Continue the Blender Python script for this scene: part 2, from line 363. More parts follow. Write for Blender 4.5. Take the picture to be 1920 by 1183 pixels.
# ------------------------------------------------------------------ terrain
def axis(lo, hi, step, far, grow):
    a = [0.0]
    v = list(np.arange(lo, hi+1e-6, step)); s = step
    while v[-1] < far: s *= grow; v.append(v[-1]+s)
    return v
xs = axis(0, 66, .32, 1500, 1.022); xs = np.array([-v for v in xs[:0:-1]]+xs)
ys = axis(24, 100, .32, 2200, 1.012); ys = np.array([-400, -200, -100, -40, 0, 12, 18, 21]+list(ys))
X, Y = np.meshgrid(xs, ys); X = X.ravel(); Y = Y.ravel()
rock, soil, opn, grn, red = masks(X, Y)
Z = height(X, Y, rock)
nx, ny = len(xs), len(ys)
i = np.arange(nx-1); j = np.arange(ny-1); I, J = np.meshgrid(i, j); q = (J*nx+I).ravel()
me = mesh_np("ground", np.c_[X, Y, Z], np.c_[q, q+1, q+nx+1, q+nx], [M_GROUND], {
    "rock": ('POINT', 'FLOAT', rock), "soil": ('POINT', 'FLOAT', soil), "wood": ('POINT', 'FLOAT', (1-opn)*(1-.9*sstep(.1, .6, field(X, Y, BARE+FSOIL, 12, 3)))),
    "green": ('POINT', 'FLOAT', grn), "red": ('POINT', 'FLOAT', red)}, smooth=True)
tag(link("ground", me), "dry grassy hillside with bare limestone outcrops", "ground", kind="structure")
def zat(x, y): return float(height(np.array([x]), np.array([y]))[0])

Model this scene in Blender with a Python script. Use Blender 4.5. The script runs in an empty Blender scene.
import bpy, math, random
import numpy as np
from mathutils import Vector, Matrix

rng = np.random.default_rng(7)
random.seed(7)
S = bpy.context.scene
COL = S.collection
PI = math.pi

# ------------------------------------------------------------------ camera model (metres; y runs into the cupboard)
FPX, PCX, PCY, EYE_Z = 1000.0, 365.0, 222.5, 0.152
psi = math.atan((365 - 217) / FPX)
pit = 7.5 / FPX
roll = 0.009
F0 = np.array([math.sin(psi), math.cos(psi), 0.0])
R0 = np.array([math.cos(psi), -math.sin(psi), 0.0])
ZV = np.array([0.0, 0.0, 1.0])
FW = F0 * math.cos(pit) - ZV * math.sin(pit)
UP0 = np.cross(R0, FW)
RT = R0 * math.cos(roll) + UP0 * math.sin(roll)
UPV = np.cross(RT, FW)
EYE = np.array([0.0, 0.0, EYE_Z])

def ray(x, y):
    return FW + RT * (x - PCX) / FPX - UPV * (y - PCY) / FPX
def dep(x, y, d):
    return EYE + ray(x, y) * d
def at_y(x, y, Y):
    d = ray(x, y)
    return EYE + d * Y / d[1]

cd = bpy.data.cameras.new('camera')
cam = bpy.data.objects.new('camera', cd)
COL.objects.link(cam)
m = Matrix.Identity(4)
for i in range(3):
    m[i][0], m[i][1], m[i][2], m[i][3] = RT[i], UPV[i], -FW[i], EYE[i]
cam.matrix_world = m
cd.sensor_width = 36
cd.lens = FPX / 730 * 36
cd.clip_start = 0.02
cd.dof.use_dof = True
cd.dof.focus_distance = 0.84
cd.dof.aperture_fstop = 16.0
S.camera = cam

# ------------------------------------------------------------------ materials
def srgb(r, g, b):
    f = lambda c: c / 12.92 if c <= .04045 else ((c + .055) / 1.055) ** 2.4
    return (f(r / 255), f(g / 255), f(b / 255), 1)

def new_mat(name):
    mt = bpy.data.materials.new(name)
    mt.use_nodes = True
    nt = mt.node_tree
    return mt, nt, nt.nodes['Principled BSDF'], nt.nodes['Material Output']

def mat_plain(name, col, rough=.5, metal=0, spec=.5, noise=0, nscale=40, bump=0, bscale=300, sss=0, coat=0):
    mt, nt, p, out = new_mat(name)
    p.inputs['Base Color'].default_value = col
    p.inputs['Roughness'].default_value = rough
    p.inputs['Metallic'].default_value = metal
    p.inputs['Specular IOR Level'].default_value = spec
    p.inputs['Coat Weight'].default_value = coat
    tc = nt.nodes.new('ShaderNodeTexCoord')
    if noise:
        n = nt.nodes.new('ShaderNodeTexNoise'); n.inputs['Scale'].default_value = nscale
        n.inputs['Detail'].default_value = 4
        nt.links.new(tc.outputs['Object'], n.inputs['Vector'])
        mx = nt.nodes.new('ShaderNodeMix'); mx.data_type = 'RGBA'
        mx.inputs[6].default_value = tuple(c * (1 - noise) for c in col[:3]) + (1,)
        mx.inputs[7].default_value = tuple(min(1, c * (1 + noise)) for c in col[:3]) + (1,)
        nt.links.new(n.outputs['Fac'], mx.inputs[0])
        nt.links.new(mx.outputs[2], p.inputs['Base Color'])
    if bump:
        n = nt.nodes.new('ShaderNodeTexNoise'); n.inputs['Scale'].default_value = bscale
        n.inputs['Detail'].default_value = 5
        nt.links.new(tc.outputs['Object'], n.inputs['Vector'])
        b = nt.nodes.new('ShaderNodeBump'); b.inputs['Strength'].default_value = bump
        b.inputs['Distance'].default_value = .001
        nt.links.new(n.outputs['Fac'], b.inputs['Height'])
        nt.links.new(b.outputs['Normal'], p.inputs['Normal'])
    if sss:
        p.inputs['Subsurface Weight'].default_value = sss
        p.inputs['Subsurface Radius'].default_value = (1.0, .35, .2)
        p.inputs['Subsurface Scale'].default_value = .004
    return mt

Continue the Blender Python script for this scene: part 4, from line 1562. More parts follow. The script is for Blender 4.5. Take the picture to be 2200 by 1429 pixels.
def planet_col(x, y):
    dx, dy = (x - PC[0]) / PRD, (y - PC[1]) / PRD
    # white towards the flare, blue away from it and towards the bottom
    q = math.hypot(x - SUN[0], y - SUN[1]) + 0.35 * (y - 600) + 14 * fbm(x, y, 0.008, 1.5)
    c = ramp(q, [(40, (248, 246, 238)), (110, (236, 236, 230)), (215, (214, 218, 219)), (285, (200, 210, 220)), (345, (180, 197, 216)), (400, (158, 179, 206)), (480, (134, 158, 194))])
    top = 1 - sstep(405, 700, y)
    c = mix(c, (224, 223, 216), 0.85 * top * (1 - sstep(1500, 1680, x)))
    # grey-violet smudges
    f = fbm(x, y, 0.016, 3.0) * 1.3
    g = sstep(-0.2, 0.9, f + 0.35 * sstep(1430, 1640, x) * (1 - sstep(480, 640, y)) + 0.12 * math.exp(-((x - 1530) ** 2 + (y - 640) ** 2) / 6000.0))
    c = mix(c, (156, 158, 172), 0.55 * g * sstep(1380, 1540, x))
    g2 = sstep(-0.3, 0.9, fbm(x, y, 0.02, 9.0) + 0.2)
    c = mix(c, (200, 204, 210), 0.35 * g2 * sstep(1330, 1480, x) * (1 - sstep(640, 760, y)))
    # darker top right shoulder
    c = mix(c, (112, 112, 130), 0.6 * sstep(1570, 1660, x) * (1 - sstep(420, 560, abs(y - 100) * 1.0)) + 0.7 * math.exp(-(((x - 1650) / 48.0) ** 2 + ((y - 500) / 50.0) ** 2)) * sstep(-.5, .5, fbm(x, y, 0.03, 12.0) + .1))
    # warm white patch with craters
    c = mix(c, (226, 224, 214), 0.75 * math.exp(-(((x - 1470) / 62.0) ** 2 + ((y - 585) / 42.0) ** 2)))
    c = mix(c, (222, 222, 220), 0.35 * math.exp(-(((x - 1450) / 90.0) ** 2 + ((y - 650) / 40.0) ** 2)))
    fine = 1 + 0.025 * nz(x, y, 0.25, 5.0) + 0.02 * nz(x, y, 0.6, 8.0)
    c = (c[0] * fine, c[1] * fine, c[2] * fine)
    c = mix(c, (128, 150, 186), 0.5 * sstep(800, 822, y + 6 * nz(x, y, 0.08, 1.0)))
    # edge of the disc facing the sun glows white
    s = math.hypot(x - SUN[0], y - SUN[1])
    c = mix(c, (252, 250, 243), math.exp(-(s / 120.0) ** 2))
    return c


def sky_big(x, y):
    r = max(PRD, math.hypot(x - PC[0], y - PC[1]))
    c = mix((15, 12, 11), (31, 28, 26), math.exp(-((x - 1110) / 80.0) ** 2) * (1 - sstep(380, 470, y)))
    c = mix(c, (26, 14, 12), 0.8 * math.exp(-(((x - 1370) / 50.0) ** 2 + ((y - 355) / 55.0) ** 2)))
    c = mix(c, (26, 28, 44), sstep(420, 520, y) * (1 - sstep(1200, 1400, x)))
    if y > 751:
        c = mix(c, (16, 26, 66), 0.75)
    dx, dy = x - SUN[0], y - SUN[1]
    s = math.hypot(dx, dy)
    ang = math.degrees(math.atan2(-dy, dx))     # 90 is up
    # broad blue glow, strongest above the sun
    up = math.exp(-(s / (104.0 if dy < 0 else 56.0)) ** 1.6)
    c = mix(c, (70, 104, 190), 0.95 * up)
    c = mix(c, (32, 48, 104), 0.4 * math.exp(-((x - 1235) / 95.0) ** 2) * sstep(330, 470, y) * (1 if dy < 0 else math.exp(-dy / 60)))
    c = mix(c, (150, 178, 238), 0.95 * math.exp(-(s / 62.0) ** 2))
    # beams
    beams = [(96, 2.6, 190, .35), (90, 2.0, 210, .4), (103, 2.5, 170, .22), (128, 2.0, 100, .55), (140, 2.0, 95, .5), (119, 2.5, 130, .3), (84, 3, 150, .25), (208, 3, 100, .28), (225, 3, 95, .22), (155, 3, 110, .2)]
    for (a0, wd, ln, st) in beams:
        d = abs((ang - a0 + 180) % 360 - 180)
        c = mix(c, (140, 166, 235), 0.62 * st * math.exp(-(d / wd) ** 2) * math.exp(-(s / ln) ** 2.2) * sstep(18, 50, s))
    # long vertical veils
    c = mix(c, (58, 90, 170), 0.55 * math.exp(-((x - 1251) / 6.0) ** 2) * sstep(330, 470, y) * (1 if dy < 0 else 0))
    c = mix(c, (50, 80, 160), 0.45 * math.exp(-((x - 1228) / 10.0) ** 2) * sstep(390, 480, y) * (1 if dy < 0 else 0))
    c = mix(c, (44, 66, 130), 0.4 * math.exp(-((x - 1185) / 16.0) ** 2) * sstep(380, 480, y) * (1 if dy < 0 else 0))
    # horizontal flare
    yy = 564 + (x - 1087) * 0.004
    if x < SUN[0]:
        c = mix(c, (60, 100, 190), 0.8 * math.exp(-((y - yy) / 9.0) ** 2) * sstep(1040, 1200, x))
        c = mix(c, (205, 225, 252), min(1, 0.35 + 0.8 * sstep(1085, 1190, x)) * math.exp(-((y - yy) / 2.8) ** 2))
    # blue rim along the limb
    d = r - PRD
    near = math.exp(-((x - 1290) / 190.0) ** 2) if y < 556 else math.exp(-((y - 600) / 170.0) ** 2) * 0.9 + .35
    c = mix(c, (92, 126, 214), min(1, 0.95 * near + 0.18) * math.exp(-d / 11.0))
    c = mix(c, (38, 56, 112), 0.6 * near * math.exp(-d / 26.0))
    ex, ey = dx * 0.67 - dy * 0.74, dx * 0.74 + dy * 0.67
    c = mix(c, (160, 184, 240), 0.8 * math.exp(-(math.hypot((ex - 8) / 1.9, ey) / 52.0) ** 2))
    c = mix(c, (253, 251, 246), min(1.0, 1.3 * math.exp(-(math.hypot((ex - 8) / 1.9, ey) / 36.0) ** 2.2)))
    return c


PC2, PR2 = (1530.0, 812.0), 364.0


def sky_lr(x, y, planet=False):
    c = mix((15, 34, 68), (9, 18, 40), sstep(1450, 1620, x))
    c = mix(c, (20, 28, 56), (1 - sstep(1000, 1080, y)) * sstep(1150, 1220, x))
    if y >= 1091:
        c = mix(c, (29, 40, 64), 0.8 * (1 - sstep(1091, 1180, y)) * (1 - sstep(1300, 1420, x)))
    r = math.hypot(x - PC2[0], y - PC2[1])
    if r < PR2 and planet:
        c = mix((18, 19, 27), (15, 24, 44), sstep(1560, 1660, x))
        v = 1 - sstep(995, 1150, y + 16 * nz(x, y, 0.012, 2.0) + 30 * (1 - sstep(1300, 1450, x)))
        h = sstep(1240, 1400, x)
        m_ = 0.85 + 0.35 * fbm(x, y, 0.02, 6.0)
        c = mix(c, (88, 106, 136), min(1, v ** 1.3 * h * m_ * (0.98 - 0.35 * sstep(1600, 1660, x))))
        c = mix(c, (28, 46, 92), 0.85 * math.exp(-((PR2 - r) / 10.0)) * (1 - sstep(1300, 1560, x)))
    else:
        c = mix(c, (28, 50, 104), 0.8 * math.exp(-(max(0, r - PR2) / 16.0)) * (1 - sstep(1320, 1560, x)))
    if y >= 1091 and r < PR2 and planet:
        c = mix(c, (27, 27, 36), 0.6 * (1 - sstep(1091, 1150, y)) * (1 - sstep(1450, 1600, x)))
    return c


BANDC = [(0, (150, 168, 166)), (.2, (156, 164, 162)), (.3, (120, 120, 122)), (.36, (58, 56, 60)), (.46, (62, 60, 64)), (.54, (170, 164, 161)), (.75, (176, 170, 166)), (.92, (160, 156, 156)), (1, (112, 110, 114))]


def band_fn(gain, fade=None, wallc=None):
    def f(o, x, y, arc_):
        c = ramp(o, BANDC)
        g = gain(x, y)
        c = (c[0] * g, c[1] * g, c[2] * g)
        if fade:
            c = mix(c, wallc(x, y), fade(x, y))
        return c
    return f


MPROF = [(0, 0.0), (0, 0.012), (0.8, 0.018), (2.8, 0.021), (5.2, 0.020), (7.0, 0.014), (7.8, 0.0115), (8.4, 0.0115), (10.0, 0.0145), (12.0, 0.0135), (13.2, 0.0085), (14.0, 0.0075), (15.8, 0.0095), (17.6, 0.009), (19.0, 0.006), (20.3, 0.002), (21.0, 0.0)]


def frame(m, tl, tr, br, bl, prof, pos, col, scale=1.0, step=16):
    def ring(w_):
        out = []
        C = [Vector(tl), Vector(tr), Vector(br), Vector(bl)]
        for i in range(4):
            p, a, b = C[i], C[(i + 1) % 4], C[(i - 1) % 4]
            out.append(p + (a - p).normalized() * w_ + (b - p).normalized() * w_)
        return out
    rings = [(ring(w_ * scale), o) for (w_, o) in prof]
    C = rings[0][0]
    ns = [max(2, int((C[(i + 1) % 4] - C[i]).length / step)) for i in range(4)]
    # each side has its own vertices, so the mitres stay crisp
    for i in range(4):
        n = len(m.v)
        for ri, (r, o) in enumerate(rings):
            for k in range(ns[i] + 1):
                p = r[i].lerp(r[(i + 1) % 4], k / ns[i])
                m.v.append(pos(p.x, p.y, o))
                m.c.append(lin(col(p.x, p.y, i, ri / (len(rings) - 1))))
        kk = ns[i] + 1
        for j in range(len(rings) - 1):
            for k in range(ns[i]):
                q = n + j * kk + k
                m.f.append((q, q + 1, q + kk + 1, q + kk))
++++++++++
[Work to complete]: Each line from the top of the material above through the line with "from mathutils import Vector, Matrix" must be echoed exactly, and no other line.

[Correct output]:
Continue the Blender Python script for this scene: part 2, from line 363. More parts follow. Write for Blender 4.5. Take the picture to be 1920 by 1183 pixels.
# ------------------------------------------------------------------ terrain
def axis(lo, hi, step, far, grow):
    a = [0.0]
    v = list(np.arange(lo, hi+1e-6, step)); s = step
    while v[-1] < far: s *= grow; v.append(v[-1]+s)
    return v
xs = axis(0, 66, .32, 1500, 1.022); xs = np.array([-v for v in xs[:0:-1]]+xs)
ys = axis(24, 100, .32, 2200, 1.012); ys = np.array([-400, -200, -100, -40, 0, 12, 18, 21]+list(ys))
X, Y = np.meshgrid(xs, ys); X = X.ravel(); Y = Y.ravel()
rock, soil, opn, grn, red = masks(X, Y)
Z = height(X, Y, rock)
nx, ny = len(xs), len(ys)
i = np.arange(nx-1); j = np.arange(ny-1); I, J = np.meshgrid(i, j); q = (J*nx+I).ravel()
me = mesh_np("ground", np.c_[X, Y, Z], np.c_[q, q+1, q+nx+1, q+nx], [M_GROUND], {
    "rock": ('POINT', 'FLOAT', rock), "soil": ('POINT', 'FLOAT', soil), "wood": ('POINT', 'FLOAT', (1-opn)*(1-.9*sstep(.1, .6, field(X, Y, BARE+FSOIL, 12, 3)))),
    "green": ('POINT', 'FLOAT', grn), "red": ('POINT', 'FLOAT', red)}, smooth=True)
tag(link("ground", me), "dry grassy hillside with bare limestone outcrops", "ground", kind="structure")
def zat(x, y): return float(height(np.array([x]), np.array([y]))[0])

Model this scene in Blender with a Python script. Use Blender 4.5. The script runs in an empty Blender scene.
import bpy, math, random
import numpy as np
from mathutils import Vector, Matrix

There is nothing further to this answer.